**Task**. Leaving out every picture, copy the lines of the data exactly, from the first through the line containing "R_ = math.radians".
— start of Given data —
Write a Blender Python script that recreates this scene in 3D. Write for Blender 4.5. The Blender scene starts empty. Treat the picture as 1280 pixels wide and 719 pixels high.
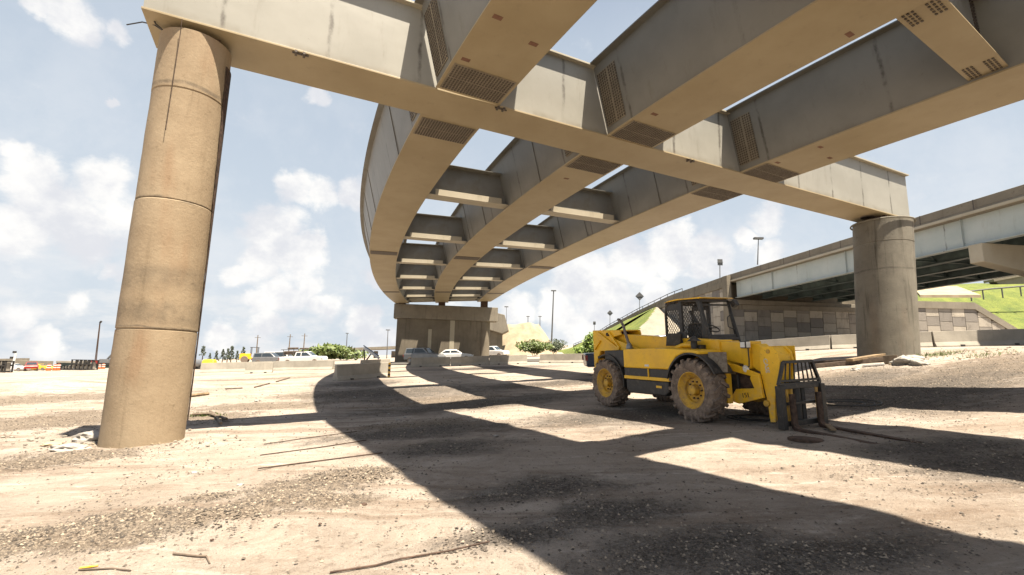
import bpy, math, random
from mathutils import Vector, Matrix, noise
random.seed(7)
C = bpy.context.scene.collection
SC = bpy.context.scene
PI = math.pi
R_ = math.radians

# ------------------------------------------------------------------ camera
F_ = 600.0
PITCH = math.atan(95.5/600); ROLL = 0.022
CAM = Vector((0, 0, 1.6))
fw = Vector((0, math.cos(PITCH), math.sin(PITCH)))
rt0 = Vector((1, 0, 0)); up0 = rt0.cross(fw)
rt = rt0*math.cos(ROLL)+up0*math.sin(ROLL)
up = up0*math.cos(ROLL)-rt0*math.sin(ROLL)
cd = bpy.data.cameras.new('camera'); co = bpy.data.objects.new('camera', cd); C.objects.link(co)
cd.sensor_width = 36; cd.lens = 36*F_/1280; cd.clip_start = .05; cd.clip_end = 6000
co.matrix_world = Matrix(((rt.x, up.x, -fw.x, CAM.x), (rt.y, up.y, -fw.y, CAM.y), (rt.z, up.z, -fw.z, CAM.z), (0, 0, 0, 1)))
SC.camera = co
def ray(px, py): return fw+rt*((px-640)/F_)-up*((py-359.5)/F_)
def at(px, py, Y):
    d = ray(px, py); return CAM+d*(Y/d.y)

# ------------------------------------------------------------------ terrain
def sstep(a, b, x):
    u = max(0., min(1., (x-a)/(b-a))); return u*u*(3-2*u)
MOUNDS = [(-4.0, 15.0, 8.0, 4.5, .45, -.17)]   # x, y, rx, ry, rot, height
def plane_z(x, y):
    r = math.hypot(x, y)
    z = .0468*x+.0356*y+.03+1.0*sstep(7, 20, x)*sstep(-30, 0, y)
    if y > 50 and x < 0:
        q = x/y; z -= (.011*sstep(.0, -.25, q)+.013*sstep(-.6, -.85, q))*(math.sqrt((y-50)**2+144)-12)
    return z
def gz(x, y):
    z = plane_z(x, y)
    for mx, my, rx, ry, ro, h in MOUNDS:
        dx, dy = x-mx, y-my
        a = (dx*math.cos(ro)+dy*math.sin(ro))/rx; b = (-dx*math.sin(ro)+dy*math.cos(ro))/ry
        q = a*a+b*b
        if q < 6: z += h*math.exp(-q*1.3)
    r = math.hypot(x, y)
    k = 1/(1+(r/60)**2)
    if r < 150:
        z += .05*k*noise.noise((x*.23, y*.23, 1.7))+.022*k*noise.noise((x*.9, y*.9, 4.1))
    if r < 26:
        n = noise.noise((x*1.9, y*2.6, 9.)); z += .018*n*abs(n)*2
        z += .008*noise.noise((x*6, y*7, 2.))
        u_ = (x*.9+y*.436); w_ = (-x*.436+y*.9)
        z += .012*noise.noise((u_*.5, w_*4.2, 6.))*sstep(-.1, .4, noise.noise((x*.3, y*.3, 11.)))
    return z
def atg(px, py):
    d = ray(px, py); t = .5
    prev = t
    while t < 900:
        p = CAM+d*t
        if p.z < gz(p.x, p.y):
            a, b = prev, t
            for _ in range(24):
                m = (a+b)/2; p = CAM+d*m
                if p.z < gz(p.x, p.y): b = m
                else: a = m
            return CAM+d*b
        prev = t; t *= 1.02
    return CAM+d*900

# ------------------------------------------------------------------ node helpers
def newmat(name):
    m = bpy.data.materials.new(name); m.use_nodes = True
    nt = m.node_tree; nt.nodes.clear()
    out = nt.nodes.new('ShaderNodeOutputMaterial'); b = nt.nodes.new('ShaderNodeBsdfPrincipled')
    nt.links.new(b.outputs[0], out.inputs[0]); return m, nt, b
class NT:
    def __init__(s, nt): s.nt = nt
    def n(s, t, **k):
        x = s.nt.nodes.new(t)
        for a, v in k.items(): setattr(x, a, v)
        return x
    def l(s, a, b): s.nt.links.new(a, b)
    def coord(s, which='Object'):
        return s.n('ShaderNodeTexCoord').outputs[which]
    def mapping(s, v, scale=(1, 1, 1), loc=(0, 0, 0), rot=(0, 0, 0)):
        m = s.n('ShaderNodeMapping'); m.inputs['Scale'].default_value = scale; m.inputs['Location'].default_value = loc; m.inputs['Rotation'].default_value = rot
        s.l(v, m.inputs[0]); return m.outputs[0]
    def noise(s, v, scale, detail=4, rough=.55, dist=0.):
        m = s.n('ShaderNodeTexNoise'); m.inputs['Scale'].default_value = scale; m.inputs['Detail'].default_value = detail
        m.inputs['Roughness'].default_value = rough; m.inputs['Distortion'].default_value = dist
        if v: s.l(v, m.inputs['Vector'])
        return m.outputs['Fac']
    def ramp(s, f, a, b, lo=0., hi=1.):
        m = s.n('ShaderNodeMapRange'); m.inputs['From Min'].default_value = a; m.inputs['From Max'].default_value = b
        m.inputs['To Min'].default_value = lo; m.inputs['To Max'].default_value = hi; m.interpolation_type = 'SMOOTHSTEP'
        s.l(f, m.inputs[0]); return m.outputs[0]
    def mix(s, f, a, b, mode='MIX'):
        m = s.n('ShaderNodeMix', data_type='RGBA', blend_type=mode)
        for sock, v in ((m.inputs[0], f), (m.inputs[6], a), (m.inputs[7], b)):
            if isinstance(v, (int, float)): sock.default_value = v
            elif isinstance(v, tuple): sock.default_value = (*v, 1) if len(v) == 3 else v
            else: s.l(v, sock)
        return m.outputs[2]
    def math(s, op, a, b=None, c=None):
        m = s.n('ShaderNodeMath', operation=op)
        for i, v in enumerate((a, b, c)):
            if v is None: continue
            if isinstance(v, (int, float)): m.inputs[i].default_value = v
            else: s.l(v, m.inputs[i])
        return m.outputs[0]
    def bump(s, h, strength, dist, bsdf, prev=None):
        m = s.n('ShaderNodeBump'); m.inputs['Strength'].default_value = strength; m.inputs['Distance'].default_value = dist
        s.l(h, m.inputs['Height'])
        if prev is not None: s.l(prev, m.inputs['Normal'])
        if bsdf is not None: s.l(m.outputs[0], bsdf.inputs['Normal'])
        return m.outputs[0]
def simple(name, col, rough=.6, metal=0., var=.25, scale=3., dirt=None, dirt_amt=.5, bump=0., spec=.5):
    m, nt, b = newmat(name); T = NT(nt); v = T.coord()
    f = T.noise(v, scale, 5, .6)
    c = T.mix(T.ramp(f, .3, .7), tuple(x*(1-var) for x in col), tuple(min(1, x*(1+var)) for x in col))
    if dirt:
        f2 = T.noise(v, scale*1.7+.3, 6, .65, .4)
        c = T.mix(T.ramp(f2, .62-.25*dirt_amt, .75, 0, dirt_amt), c, dirt)
    T.l(c, b.inputs['Base Color']); b.inputs['Roughness'].default_value = rough; b.inputs['Metallic'].default_value = metal
    b.inputs['Specular IOR Level'].default_value = spec
    if bump: T.bump(T.noise(v, scale*8, 5, .6), bump, .01, b)
    return m
M = {}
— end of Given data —
**Written answer**.
Write a Blender Python script that recreates this scene in 3D. Write for Blender 4.5. The Blender scene starts empty. Treat the picture as 1280 pixels wide and 719 pixels high.
import bpy, math, random
from mathutils import Vector, Matrix, noise
random.seed(7)
C = bpy.context.scene.collection
SC = bpy.context.scene
PI = math.pi
R_ = math.radians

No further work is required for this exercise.